Berkeley Group Holdings PLC (LON:BKG) rose on Wednesday after HSBC upgraded the stock to ‘buy’ from ‘hold’ as it expects the housing market to see better times.

Analysts at the bank hiked the price target to 6,620p from 4,540p.

READ: Berkeley Group increases its cash payout plan by £455mln as regeneration sites come onstream

“The current share price, in our view, is not fully pricing-in the improvement in near-term London housing market as the well wider south-east housing market and long-term prospects,” analysts commented.

The FTSE 100-listed housebuilder takes the smallest hit from the ‘Help to Buy’ scheme among its peers, as it comprised only 8% of completions in the year to last April and 12% in the first half of 2020.

Berkeley’s strategy of land-buying and regeneration schemes is expected to yield “stable” earnings and a return on capital of 26-27% over the next four years.

Analysts’ top picks

As post-election clarity lifts the market, analysts at HSBC set their preference on players focused on the south-east market.

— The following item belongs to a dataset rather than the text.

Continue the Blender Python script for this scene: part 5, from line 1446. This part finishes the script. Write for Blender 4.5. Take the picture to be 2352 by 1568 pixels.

Barratt Developments PLC’s (LON:BDEV) target price was upped to 1,070p from 750p thanks to its volume growth strategy and low exposure to the ‘Help to Buy’ scheme.

Redrow plc (LON:RDW) got a similar bump, to 1,100p from 770p, while Crest Nicholson PLC (LON:CRST) was trimmed to 660p from 690p as they both are trading at a sector discount but have upside.

Finally, Bellway PLC (LON:BWY) target price was changed to 5,470p from 4,300p as it offers “one of the strongest near-term growth” in the sector.

Recommendations for all four were maintained at ‘buy’.

Shares in Berkeley rose 2% to 5,846p on Wednesday at noon.